▸ Objective: Leave out the pictures and reproduce all of the data exactly.

▸ Given data:
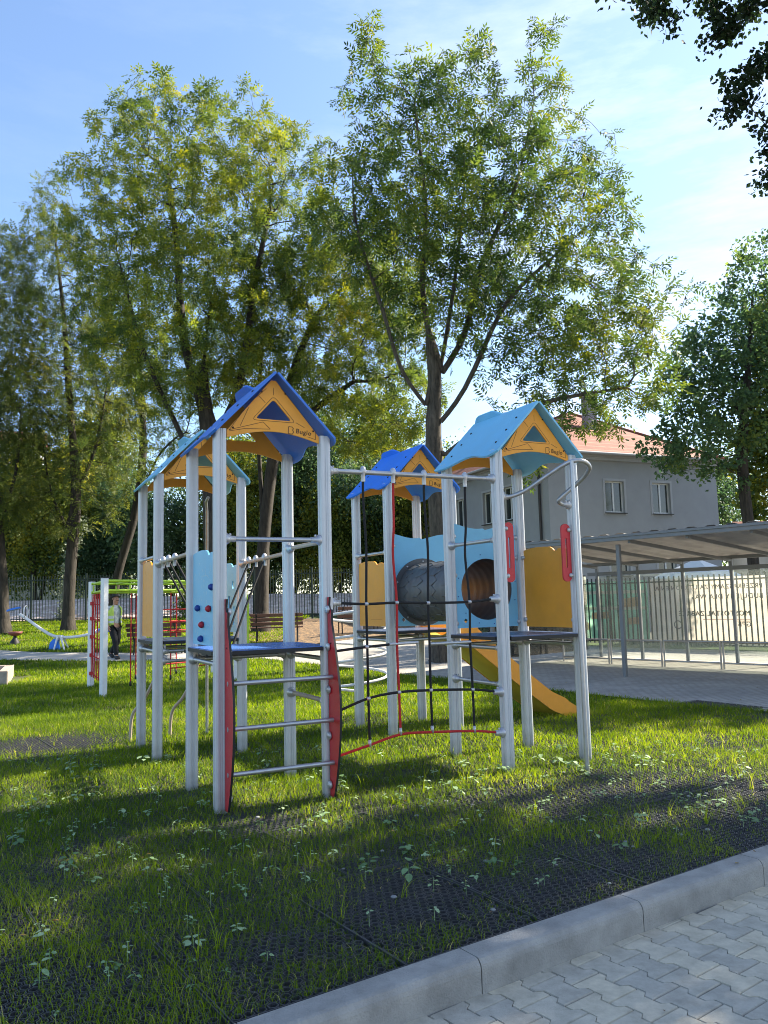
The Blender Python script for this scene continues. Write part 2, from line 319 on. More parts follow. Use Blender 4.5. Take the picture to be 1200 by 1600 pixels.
def glass_mat(name, alpha):
    m = bpy.data.materials.new(name); m.use_nodes = True; t = m.node_tree; n = t.nodes; l = t.links; n.clear()
    o = n.new('ShaderNodeOutputMaterial'); tr = n.new('ShaderNodeBsdfTransparent'); tr.inputs[0].default_value = (.90, .93, .91, 1)
    g = n.new('ShaderNodeBsdfGlossy'); g.inputs['Roughness'].default_value = .03; g.inputs[0].default_value = (.9, .9, .9, 1)
    d = n.new('ShaderNodeBsdfDiffuse'); d.inputs[0].default_value = (.5, .5, .48, 1)
    f = n.new('ShaderNodeFresnel'); f.inputs[0].default_value = 1.45
    m1 = n.new('ShaderNodeMixShader'); m1.inputs[0].default_value = alpha; l.new(tr.outputs[0], m1.inputs[1]); l.new(d.outputs[0], m1.inputs[2])
    m2 = n.new('ShaderNodeMixShader'); l.new(f.outputs[0], m2.inputs[0]); l.new(m1.outputs[0], m2.inputs[1]); l.new(g.outputs[0], m2.inputs[2]); l.new(m2.outputs[0], o.inputs[0])
    return m
MT['glass'] = glass_mat('dusty_glass', .10)
MT['polyroof'] = None
def translucent_mat(name, c, tr=.5, noise=.1, ns=3.0):
    m = bpy.data.materials.new(name); m.use_nodes = True; t = m.node_tree; n = t.nodes; l = t.links; n.clear()
    o = n.new('ShaderNodeOutputMaterial'); d = n.new('ShaderNodeBsdfDiffuse'); d.inputs[0].default_value = (*c, 1); x = n.new('ShaderNodeBsdfTranslucent'); x.inputs[0].default_value = (*c, 1)
    tcn = n.new('ShaderNodeTexCoord'); a = n.new('ShaderNodeTexNoise'); a.inputs['Scale'].default_value = ns; a.inputs['Detail'].default_value = 6; l.new(tcn.outputs['Object'], a.inputs['Vector'])
    mr = n.new('ShaderNodeMapRange'); mr.inputs['From Min'].default_value = .3; mr.inputs['From Max'].default_value = .7; mr.inputs['To Min'].default_value = 1-noise; mr.inputs['To Max'].default_value = 1+noise; l.new(a.outputs['Fac'], mr.inputs['Value'])
    vs = n.new('ShaderNodeVectorMath'); vs.operation = 'SCALE'; vs.inputs[0].default_value = c; l.new(mr.outputs[0], vs.inputs['Scale']); l.new(vs.outputs[0], d.inputs[0]); l.new(vs.outputs[0], x.inputs[0])
    ms = n.new('ShaderNodeMixShader'); ms.inputs[0].default_value = tr; l.new(d.outputs[0], ms.inputs[1]); l.new(x.outputs[0], ms.inputs[2]); l.new(ms.outputs[0], o.inputs[0])
    return m
MT['roofsheet'] = translucent_mat('corrugated_roof_sheet', (.42, .40, .38), .42)
MT['bannercream'] = translucent_mat('cream_banner_cloth', (.80, .68, .58), .6, .06, 1.5)
MT['bannergreen'] = translucent_mat('green_banner_cloth', (.34, .60, .42), .6, .25, 2.0)
MT['bannerpeach'] = translucent_mat('peach_banner_patch', (.75, .45, .30), .6)
MT['bannerink'] = mat('banner_ink', (.10, .09, .10), .8); MT['bannerred'] = mat('banner_red_ink', (.45, .05, .05), .8)

# ------------------------------------------------------------------ terrain
KA = R(34.1); KO = Vector((-.6, 3.16)); KD = Vector((math.cos(KA), math.sin(KA))); KN = Vector((-math.sin(KA), math.cos(KA)))  # kerb line: origin, along, away from camera
def sst(a, b, x): t = np.clip((x-a)/(b-a), 0, 1); return t*t*(3-2*t)
def zt(x, y):
    x = np.asarray(x, float); y = np.asarray(y, float)
    z = 1.02*sst(17, 36, y)*(1-sst(0, 7, x))
    return z
def gz(x, y): return float(zt(x, y))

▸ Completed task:
The Blender Python script for this scene continues. Write part 2, from line 319 on. More parts follow. Use Blender 4.5. Take the picture to be 1200 by 1600 pixels.
def glass_mat(name, alpha):
    m = bpy.data.materials.new(name); m.use_nodes = True; t = m.node_tree; n = t.nodes; l = t.links; n.clear()
    o = n.new('ShaderNodeOutputMaterial'); tr = n.new('ShaderNodeBsdfTransparent'); tr.inputs[0].default_value = (.90, .93, .91, 1)
    g = n.new('ShaderNodeBsdfGlossy'); g.inputs['Roughness'].default_value = .03; g.inputs[0].default_value = (.9, .9, .9, 1)
    d = n.new('ShaderNodeBsdfDiffuse'); d.inputs[0].default_value = (.5, .5, .48, 1)
    f = n.new('ShaderNodeFresnel'); f.inputs[0].default_value = 1.45
    m1 = n.new('ShaderNodeMixShader'); m1.inputs[0].default_value = alpha; l.new(tr.outputs[0], m1.inputs[1]); l.new(d.outputs[0], m1.inputs[2])
    m2 = n.new('ShaderNodeMixShader'); l.new(f.outputs[0], m2.inputs[0]); l.new(m1.outputs[0], m2.inputs[1]); l.new(g.outputs[0], m2.inputs[2]); l.new(m2.outputs[0], o.inputs[0])
    return m
MT['glass'] = glass_mat('dusty_glass', .10)
MT['polyroof'] = None
def translucent_mat(name, c, tr=.5, noise=.1, ns=3.0):
    m = bpy.data.materials.new(name); m.use_nodes = True; t = m.node_tree; n = t.nodes; l = t.links; n.clear()
    o = n.new('ShaderNodeOutputMaterial'); d = n.new('ShaderNodeBsdfDiffuse'); d.inputs[0].default_value = (*c, 1); x = n.new('ShaderNodeBsdfTranslucent'); x.inputs[0].default_value = (*c, 1)
    tcn = n.new('ShaderNodeTexCoord'); a = n.new('ShaderNodeTexNoise'); a.inputs['Scale'].default_value = ns; a.inputs['Detail'].default_value = 6; l.new(tcn.outputs['Object'], a.inputs['Vector'])
    mr = n.new('ShaderNodeMapRange'); mr.inputs['From Min'].default_value = .3; mr.inputs['From Max'].default_value = .7; mr.inputs['To Min'].default_value = 1-noise; mr.inputs['To Max'].default_value = 1+noise; l.new(a.outputs['Fac'], mr.inputs['Value'])
    vs = n.new('ShaderNodeVectorMath'); vs.operation = 'SCALE'; vs.inputs[0].default_value = c; l.new(mr.outputs[0], vs.inputs['Scale']); l.new(vs.outputs[0], d.inputs[0]); l.new(vs.outputs[0], x.inputs[0])
    ms = n.new('ShaderNodeMixShader'); ms.inputs[0].default_value = tr; l.new(d.outputs[0], ms.inputs[1]); l.new(x.outputs[0], ms.inputs[2]); l.new(ms.outputs[0], o.inputs[0])
    return m
MT['roofsheet'] = translucent_mat('corrugated_roof_sheet', (.42, .40, .38), .42)
MT['bannercream'] = translucent_mat('cream_banner_cloth', (.80, .68, .58), .6, .06, 1.5)
MT['bannergreen'] = translucent_mat('green_banner_cloth', (.34, .60, .42), .6, .25, 2.0)
MT['bannerpeach'] = translucent_mat('peach_banner_patch', (.75, .45, .30), .6)
MT['bannerink'] = mat('banner_ink', (.10, .09, .10), .8); MT['bannerred'] = mat('banner_red_ink', (.45, .05, .05), .8)

# ------------------------------------------------------------------ terrain
KA = R(34.1); KO = Vector((-.6, 3.16)); KD = Vector((math.cos(KA), math.sin(KA))); KN = Vector((-math.sin(KA), math.cos(KA)))  # kerb line: origin, along, away from camera
def sst(a, b, x): t = np.clip((x-a)/(b-a), 0, 1); return t*t*(3-2*t)
def zt(x, y):
    x = np.asarray(x, float); y = np.asarray(y, float)
    z = 1.02*sst(17, 36, y)*(1-sst(0, 7, x))
    return z
def gz(x, y): return float(zt(x, y))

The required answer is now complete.